There is also a cultural dimension to SISA’s convening power. Nigerians are storytellers by nature. Too often, however, the stories of impact are scattered, told in whispers, or buried in corporate reports that few ever read. By staging these stories in a public arena, SISA not only validates them but inspires replication. When one bank’s work in women’s empowerment is celebrated, other banks are challenged to rise to the same standard. When a brewery’s recycling initiative is showcased, competitors take notice. Peer pressure, in this context, becomes a tool for national progress.
Looking ahead, the vision for SISA as National Convener is not just to host an annual event but to build an ongoing platform. Dialogues must not end when the lights dim at The Civic Centre. They must continue online, in community forums, in follow-up reports that track whether commitments were met. CSR REPORTERS, as organiser, will play the watchdog role, ensuring that the promises made on stage are not forgotten off stage.
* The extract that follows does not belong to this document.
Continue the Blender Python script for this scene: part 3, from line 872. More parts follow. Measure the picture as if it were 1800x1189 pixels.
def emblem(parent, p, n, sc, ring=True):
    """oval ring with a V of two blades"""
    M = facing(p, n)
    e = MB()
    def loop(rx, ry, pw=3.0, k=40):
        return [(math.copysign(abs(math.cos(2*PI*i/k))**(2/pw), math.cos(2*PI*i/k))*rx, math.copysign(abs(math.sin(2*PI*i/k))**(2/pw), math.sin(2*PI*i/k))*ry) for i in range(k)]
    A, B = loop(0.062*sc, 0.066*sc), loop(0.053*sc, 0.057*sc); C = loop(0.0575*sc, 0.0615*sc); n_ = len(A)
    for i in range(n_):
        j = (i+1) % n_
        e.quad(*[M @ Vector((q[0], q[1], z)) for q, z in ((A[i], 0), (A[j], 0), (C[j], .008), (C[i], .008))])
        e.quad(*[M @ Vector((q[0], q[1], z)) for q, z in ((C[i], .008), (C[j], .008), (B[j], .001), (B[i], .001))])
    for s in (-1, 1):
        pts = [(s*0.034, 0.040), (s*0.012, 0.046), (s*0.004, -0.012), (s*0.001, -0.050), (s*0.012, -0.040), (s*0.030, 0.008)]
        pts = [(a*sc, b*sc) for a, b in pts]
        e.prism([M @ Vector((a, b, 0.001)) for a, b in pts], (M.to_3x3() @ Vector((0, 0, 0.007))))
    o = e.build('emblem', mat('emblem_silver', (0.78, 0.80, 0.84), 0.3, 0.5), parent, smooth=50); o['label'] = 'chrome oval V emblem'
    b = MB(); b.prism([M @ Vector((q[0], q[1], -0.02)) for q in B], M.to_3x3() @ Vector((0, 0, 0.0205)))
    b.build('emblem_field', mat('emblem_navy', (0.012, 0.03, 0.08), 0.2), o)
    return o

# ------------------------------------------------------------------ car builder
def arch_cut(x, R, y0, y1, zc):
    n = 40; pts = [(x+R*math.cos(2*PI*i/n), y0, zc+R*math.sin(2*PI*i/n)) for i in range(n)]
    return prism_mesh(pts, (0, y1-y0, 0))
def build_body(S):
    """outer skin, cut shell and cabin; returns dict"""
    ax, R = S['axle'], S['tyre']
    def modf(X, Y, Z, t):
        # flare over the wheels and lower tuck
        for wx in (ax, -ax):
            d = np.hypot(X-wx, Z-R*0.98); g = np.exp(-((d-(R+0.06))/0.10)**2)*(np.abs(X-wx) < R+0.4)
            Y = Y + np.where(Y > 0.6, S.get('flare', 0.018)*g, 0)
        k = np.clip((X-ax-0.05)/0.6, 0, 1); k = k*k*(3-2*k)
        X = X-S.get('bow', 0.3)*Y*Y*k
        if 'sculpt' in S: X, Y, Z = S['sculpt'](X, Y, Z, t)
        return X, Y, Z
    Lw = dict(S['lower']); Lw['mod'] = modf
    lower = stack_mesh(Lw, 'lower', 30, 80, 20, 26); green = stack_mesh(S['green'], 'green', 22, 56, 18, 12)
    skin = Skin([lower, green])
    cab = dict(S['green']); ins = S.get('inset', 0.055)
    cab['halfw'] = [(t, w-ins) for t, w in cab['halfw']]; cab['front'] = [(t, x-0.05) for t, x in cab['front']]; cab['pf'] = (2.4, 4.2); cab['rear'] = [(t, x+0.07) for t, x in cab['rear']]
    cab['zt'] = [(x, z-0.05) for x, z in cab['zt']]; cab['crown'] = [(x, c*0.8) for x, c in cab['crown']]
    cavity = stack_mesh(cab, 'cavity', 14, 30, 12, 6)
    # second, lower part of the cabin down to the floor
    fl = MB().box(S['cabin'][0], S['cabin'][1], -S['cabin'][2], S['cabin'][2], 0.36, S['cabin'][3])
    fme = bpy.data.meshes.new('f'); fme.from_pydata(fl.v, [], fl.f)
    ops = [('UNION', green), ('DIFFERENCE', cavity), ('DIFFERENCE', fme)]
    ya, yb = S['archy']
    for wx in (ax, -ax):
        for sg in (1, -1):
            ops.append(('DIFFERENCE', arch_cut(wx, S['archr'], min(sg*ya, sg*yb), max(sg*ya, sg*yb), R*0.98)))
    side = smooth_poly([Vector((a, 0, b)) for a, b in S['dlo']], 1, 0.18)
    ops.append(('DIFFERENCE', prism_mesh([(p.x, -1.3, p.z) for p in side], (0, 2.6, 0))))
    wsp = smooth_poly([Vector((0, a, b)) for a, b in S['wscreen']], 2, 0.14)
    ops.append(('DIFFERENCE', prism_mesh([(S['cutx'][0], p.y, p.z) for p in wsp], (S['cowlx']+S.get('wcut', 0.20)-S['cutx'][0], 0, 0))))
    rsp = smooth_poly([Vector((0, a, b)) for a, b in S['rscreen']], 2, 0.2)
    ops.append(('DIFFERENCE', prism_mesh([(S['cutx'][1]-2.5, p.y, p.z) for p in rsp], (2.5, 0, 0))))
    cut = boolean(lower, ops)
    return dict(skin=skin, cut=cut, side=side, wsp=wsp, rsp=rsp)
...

This continuity will turn SISA from a once-a-year festival into a year-round accountability mechanism.
The true measure of success for the 2025 SISA Awards will not be the glitz of the evening but the commitments that survive the morning after. When companies return to their boardrooms, when NGOs return to their field projects, when regulators return to their ministries will they carry with them not just plaques and memories but renewed partnerships, heightened accountability, and a deeper sense of shared mission? That is the litmus test of a convener.
In a fractured CSR ecosystem, Nigeria finally has a stage where the pieces come together. By embracing its role as National Convener, SISA ensures that CSR is not just about recognition but about reckoning where the voices of all stakeholders converge, where promises meet proof, and where Nigeria’s sustainability future is shaped, not in isolation, but in unity.